Day 470: Reread—The Iron King

Cover for The Iron KingI already reviewed The Iron King during my first year of blogging, but that review was based on my memory of the novel, having read it several years before. I recently re-read it and would just like to mention it again, as it is so good and easier to find now that the first three volumes of the series have been republished.

The Accursed Kings series concerns the history of the last Capet kings of France. The first in the series, The Iron King, begins with some fateful acts that eventually affect the future of the kingdom.

The novel begins in England with Queen Isabella plotting with her cousin, Robert of Artois, against her three sisters-in-law. Queen Isabella, the daughter of Philip IV of France (known as the Philip the Fair or the Iron King), is unhappily married to Edward II of England, who disdains her and lends the power of his throne to the Despensers, the family of his male favorite. Isabella is disposed to make trouble. Her cousin has brought her his conviction that at least two of her three sisters-in-law are being unfaithful to their husbands, her brothers, the princes of France. Isabella and Robert hatch a plot to expose them.

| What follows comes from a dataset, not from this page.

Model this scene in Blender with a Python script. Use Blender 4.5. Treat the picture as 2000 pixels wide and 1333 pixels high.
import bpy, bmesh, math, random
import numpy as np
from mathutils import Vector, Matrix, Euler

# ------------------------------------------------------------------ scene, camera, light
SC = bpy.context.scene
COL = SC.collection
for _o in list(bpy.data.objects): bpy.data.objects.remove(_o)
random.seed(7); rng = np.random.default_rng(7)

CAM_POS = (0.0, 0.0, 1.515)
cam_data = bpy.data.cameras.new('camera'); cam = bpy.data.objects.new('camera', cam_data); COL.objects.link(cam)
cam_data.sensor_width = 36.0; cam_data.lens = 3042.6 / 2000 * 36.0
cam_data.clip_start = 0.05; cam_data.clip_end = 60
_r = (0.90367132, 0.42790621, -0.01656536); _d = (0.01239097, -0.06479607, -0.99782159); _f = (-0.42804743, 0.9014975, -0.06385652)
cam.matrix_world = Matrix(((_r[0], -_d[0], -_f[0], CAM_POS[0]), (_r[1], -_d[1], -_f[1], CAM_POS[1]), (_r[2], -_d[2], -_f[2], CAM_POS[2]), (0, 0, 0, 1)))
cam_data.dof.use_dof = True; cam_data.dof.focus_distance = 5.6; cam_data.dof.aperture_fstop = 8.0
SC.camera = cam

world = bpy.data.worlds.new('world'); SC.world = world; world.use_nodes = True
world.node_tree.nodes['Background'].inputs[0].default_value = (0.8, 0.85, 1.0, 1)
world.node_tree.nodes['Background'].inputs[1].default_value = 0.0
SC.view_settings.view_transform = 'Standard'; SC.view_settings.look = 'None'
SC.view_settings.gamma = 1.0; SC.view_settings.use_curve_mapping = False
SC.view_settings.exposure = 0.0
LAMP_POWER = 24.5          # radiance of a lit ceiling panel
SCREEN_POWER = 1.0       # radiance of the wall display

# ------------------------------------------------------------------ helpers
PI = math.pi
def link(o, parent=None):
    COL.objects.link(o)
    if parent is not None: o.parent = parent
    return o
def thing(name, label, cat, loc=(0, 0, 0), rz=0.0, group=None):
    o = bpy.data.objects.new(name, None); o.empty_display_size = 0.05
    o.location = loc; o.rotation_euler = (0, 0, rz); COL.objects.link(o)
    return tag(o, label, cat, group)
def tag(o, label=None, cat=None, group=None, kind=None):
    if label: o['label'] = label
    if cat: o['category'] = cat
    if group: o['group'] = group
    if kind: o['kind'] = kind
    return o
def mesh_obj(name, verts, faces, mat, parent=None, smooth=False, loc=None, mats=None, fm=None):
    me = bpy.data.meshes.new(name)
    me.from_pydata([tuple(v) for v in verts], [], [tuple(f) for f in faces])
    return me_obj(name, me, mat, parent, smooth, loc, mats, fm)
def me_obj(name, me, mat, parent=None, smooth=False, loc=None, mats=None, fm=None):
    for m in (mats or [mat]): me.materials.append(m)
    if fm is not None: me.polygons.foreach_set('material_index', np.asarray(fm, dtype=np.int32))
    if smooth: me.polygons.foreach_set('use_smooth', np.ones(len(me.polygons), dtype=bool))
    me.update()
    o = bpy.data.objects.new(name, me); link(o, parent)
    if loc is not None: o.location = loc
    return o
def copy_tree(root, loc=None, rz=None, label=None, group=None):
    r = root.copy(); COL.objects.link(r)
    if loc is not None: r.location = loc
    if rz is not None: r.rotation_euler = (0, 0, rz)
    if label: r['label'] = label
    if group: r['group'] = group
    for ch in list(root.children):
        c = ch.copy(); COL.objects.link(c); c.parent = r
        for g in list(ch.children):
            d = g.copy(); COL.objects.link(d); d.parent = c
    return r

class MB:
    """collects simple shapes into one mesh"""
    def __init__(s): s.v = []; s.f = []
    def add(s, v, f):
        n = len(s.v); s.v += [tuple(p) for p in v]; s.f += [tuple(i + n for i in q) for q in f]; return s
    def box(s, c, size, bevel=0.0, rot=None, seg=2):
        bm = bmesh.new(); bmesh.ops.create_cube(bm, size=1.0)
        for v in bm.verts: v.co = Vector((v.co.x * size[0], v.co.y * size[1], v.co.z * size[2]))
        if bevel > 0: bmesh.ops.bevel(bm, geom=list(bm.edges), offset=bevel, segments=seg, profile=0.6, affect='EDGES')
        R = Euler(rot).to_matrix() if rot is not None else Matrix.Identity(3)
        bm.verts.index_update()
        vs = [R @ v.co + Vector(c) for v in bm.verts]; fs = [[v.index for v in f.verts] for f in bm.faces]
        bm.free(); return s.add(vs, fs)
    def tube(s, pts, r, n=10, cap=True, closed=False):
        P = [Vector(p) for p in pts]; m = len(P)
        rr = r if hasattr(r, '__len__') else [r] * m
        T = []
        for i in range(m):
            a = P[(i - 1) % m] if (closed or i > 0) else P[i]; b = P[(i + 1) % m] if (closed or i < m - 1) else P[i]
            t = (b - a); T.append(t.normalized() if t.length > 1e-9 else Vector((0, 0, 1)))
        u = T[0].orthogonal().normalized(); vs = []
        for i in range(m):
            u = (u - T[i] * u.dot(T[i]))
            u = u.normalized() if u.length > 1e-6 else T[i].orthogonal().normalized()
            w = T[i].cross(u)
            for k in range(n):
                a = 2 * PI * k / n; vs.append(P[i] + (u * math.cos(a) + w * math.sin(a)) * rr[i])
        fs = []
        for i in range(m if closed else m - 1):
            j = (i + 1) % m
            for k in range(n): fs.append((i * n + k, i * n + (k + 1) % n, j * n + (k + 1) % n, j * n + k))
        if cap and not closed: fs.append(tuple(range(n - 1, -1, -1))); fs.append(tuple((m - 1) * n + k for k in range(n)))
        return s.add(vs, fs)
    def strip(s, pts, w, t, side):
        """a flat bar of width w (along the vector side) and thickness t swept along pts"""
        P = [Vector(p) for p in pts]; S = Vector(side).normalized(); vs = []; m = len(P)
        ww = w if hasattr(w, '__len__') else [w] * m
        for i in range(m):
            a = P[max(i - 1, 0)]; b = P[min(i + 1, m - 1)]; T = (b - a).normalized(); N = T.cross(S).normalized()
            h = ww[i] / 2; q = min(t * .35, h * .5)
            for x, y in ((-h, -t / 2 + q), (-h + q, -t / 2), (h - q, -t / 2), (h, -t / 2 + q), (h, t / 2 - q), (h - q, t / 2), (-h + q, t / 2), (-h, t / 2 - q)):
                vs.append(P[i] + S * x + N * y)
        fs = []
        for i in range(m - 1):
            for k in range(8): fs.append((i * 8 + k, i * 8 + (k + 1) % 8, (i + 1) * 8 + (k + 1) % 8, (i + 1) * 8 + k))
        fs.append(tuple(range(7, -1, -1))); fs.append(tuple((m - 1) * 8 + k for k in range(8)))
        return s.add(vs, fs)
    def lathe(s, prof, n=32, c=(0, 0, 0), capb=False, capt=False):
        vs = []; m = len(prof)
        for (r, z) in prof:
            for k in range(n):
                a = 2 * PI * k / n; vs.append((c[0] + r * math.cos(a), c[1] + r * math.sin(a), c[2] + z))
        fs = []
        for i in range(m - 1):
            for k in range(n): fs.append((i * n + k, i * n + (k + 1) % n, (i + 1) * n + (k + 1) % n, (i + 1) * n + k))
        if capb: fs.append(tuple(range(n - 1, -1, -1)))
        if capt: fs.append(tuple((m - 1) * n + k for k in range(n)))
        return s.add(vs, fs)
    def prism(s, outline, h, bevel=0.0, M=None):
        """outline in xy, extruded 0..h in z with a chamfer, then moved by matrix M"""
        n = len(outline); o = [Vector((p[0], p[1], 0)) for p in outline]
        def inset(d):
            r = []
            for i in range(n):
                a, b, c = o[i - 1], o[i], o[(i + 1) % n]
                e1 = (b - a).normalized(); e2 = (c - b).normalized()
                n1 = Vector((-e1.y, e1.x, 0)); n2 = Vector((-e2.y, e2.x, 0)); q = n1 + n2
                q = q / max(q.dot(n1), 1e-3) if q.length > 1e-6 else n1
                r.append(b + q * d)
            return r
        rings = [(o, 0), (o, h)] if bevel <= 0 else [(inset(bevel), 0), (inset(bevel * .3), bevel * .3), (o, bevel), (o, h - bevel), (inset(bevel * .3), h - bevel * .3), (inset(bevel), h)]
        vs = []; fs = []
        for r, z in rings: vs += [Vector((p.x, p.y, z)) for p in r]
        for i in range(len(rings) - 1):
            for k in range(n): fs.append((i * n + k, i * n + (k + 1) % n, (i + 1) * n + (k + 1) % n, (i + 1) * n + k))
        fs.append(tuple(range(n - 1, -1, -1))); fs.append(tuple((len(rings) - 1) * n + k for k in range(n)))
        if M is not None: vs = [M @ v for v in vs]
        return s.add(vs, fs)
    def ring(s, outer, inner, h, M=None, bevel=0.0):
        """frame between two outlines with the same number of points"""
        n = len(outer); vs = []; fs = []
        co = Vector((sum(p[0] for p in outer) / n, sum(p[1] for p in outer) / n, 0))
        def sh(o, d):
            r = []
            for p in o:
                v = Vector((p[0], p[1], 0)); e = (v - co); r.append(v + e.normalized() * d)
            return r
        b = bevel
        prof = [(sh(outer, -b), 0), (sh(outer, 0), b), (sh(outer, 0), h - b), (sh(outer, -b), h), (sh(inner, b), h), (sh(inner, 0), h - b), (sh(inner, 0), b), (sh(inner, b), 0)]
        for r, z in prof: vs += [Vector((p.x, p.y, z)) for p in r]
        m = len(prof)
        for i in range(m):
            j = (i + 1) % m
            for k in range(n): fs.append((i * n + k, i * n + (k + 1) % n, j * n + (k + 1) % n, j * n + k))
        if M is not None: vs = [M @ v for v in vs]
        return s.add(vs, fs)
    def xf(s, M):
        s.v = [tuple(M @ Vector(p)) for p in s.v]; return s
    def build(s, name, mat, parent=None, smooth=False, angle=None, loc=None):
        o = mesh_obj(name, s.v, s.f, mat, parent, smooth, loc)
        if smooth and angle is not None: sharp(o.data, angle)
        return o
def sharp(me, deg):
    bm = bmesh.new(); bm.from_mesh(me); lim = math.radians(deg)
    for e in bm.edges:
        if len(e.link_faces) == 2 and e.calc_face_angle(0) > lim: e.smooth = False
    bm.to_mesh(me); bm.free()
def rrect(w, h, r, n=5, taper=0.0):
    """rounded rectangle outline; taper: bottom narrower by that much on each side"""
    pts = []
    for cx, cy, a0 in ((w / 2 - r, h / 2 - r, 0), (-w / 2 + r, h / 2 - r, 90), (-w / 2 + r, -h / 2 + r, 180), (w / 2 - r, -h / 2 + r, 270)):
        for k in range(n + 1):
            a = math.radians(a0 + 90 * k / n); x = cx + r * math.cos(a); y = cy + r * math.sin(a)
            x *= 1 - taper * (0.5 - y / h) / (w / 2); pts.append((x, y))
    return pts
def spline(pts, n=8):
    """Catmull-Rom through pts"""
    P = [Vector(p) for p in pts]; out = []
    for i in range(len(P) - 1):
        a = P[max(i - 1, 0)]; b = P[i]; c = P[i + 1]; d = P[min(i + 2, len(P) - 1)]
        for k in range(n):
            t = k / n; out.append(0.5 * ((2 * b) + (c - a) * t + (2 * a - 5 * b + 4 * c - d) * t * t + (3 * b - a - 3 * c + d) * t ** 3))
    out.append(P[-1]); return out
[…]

Robert of Artois has his own reasons for the plot, for his father’s property was awarded to his aunt Mahaut instead of to him so that it would pass into the hands of King Philip the Fair’s two younger sons when they married Jeanne and Blanche, Mahaut’s daughters. Robert is only too happy to ruin Marguerite, Queen of Navarre and wife of Philip’s oldest son, along with the two other girls, as she is Mahaut’s cousin.

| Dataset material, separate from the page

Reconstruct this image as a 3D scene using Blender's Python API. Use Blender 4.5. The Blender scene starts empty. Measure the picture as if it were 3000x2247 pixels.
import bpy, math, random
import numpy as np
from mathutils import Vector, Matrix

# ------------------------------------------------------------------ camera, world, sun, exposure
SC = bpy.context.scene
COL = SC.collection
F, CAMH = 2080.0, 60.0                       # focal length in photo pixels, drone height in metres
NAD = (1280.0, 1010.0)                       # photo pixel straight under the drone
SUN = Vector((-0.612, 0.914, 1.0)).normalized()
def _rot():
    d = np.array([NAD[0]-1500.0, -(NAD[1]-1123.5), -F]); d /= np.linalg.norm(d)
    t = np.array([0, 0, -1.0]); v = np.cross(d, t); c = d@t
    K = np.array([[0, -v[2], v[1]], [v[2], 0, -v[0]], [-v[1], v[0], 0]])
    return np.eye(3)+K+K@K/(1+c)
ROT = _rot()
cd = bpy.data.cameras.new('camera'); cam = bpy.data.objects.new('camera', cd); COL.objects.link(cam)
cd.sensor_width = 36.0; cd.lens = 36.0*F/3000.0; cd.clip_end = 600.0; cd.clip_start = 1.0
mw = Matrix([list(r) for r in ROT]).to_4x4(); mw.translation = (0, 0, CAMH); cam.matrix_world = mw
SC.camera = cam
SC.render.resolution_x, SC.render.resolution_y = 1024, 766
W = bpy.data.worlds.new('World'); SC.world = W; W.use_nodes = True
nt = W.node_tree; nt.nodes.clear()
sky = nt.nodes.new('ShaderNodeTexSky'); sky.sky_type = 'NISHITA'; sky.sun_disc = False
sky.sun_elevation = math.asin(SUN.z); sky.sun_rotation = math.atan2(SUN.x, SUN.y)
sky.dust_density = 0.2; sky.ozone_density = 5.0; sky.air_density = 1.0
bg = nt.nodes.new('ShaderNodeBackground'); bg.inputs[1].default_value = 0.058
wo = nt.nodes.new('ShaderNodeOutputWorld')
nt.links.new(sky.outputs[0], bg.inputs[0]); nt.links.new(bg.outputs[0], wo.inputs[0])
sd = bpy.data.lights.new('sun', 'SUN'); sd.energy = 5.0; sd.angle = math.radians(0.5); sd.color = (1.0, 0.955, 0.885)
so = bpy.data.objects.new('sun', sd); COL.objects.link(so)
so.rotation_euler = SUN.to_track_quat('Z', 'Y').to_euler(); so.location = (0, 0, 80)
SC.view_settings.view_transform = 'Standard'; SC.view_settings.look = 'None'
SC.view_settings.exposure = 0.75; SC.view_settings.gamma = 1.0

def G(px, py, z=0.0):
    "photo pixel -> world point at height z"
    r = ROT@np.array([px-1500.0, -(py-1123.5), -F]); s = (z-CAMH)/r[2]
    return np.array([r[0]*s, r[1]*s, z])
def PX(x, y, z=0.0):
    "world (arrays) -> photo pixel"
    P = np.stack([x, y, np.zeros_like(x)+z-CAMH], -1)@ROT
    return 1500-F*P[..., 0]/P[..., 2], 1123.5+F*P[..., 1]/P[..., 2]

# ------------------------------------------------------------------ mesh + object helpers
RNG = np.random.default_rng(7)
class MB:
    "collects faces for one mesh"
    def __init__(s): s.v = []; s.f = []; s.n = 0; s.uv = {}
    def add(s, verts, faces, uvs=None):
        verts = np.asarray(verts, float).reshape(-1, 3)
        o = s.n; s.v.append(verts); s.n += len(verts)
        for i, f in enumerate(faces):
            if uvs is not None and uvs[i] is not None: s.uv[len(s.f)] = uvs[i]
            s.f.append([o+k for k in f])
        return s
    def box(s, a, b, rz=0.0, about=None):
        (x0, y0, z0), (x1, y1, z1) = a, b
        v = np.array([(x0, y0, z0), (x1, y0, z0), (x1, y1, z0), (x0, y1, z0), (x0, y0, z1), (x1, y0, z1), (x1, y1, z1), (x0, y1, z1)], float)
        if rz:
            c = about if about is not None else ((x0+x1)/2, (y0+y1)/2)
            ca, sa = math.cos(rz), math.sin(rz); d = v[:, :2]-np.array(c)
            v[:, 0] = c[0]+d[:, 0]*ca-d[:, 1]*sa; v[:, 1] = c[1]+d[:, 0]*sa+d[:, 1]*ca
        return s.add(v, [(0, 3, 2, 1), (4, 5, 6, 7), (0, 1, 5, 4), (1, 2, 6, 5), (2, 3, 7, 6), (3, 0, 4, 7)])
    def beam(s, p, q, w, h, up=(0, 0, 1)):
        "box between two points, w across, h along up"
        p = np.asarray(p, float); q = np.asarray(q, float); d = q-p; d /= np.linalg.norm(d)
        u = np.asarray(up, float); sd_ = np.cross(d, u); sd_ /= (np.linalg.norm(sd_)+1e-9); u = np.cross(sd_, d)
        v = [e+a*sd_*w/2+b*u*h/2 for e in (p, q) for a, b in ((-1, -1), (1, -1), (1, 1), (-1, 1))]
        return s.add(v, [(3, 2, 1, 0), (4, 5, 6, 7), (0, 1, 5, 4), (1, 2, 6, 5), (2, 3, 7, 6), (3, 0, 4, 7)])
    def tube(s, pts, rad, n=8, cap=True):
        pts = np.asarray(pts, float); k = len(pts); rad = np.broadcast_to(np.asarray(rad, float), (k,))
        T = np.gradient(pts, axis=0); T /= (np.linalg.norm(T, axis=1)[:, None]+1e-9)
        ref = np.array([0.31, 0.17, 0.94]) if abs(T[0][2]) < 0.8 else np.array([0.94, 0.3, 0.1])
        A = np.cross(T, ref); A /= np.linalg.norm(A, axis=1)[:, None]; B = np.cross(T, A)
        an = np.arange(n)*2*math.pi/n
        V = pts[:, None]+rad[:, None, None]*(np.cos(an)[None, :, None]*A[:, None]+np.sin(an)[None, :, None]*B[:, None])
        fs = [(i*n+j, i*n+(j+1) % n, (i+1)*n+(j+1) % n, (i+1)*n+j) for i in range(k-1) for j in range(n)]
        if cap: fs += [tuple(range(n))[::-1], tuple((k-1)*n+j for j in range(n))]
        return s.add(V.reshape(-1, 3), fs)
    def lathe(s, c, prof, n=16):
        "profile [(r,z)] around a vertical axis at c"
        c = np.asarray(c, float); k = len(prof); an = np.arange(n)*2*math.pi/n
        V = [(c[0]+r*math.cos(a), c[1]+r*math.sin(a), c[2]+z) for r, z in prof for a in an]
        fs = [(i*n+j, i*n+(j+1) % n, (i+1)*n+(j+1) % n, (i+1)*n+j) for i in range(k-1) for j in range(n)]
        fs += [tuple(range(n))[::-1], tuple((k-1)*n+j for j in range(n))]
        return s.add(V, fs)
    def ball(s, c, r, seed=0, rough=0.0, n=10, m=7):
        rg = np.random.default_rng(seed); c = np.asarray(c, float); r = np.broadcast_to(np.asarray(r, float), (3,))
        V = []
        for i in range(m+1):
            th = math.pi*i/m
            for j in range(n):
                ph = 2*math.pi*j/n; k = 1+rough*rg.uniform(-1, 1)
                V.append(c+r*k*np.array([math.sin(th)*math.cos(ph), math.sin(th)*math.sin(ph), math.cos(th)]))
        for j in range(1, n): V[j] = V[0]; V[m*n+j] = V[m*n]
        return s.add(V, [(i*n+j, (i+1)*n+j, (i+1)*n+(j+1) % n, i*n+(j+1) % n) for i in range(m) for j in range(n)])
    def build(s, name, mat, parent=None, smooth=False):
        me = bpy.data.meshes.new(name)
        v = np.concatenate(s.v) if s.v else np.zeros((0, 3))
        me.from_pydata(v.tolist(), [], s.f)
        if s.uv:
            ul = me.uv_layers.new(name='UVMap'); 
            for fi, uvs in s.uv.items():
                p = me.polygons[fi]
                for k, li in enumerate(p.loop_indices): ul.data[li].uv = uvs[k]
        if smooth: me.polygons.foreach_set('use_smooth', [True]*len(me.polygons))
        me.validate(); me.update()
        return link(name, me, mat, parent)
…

Awaiting their own fates are the last four members who are not in hiding of the once wealthy and powerful Knights Templar. Years before they had refused to admit Philip the Fair as a member, as it was against the rules of their order to admit royalty. Since then, Philip has plotted their ruin, assisted by Pope Clement, who covets the riches of the order. Now they have been condemned of heresy, largely on trumped up charges.

Early in the book, Jacques de Molay, Grand Master of the Knights Templar, is burned at the stake. During his burning, he curses the King, Pope Clement, and Guillaume de Nogaret, Secretary-General of the Kingdom, to their thirteenth generation. The Pope is dead within 40 days, de Nogaret soon after. Thus the name of Druon’s fantastic series, The Accursed Kings, for you can be sure that Philip the Fair will be dead by the end of the novel.

This series is being marketed as the original Game of Thrones. Perhaps there are some similarities. The court is a nest of vipers—those in power are constantly engaged in political machinations and those not in power in other kinds of plots. The world Druon presents is fascinating, depicted with cynicism and wry observations. The novel is extremely well written, about an extraordinary time in French history.

Day 88: The Iron King

Cover for The Iron KingBest Book of the Week!

The Iron King is the first of seven books in the “Accursed Kings” series by the French novelist Maurice Druon. Unlike many historical novels, this series does not follow a fictional hero or heroine but is an interpretation of actual events in French history with all historical figures. This series was popular in its time (it was written in the 1950’s), but may be difficult to find now. If you are lucky, your local library may have it.

It is 1307 in France. The kingdom is broke, and King Philippe IV, known as the Iron King, is looking for sources of money. The Knights Templar, one of the wealthiest organizations in the world, seems like a good place to get it, but they refuse France a loan. Some charges of heresy, obscene rituals, and other abominations have been laid against them by a defrocked knight. Everyone knows they are false, but with the collusion of Pope Clement, who fears the knights’ power, Philippe orders the members to be arrested all on the same night, and seizes their assets.

In the meantime, Robert of Artois has been cheated out of his inheritance by his aunt, Mahaut.  He decides to get his revenge by bringing down her daughters, who are married to the King’s sons.

Druon’s writing is elegant and ironic, his novels thoroughly researched. He doesn’t over-explain; instead, the novel is compelled forward solely by the events in the plot. Few of the characters are sympathetic; nevertheless, it is a fascinating series. I have often read opinions that Druon is one of the best historical novelists ever.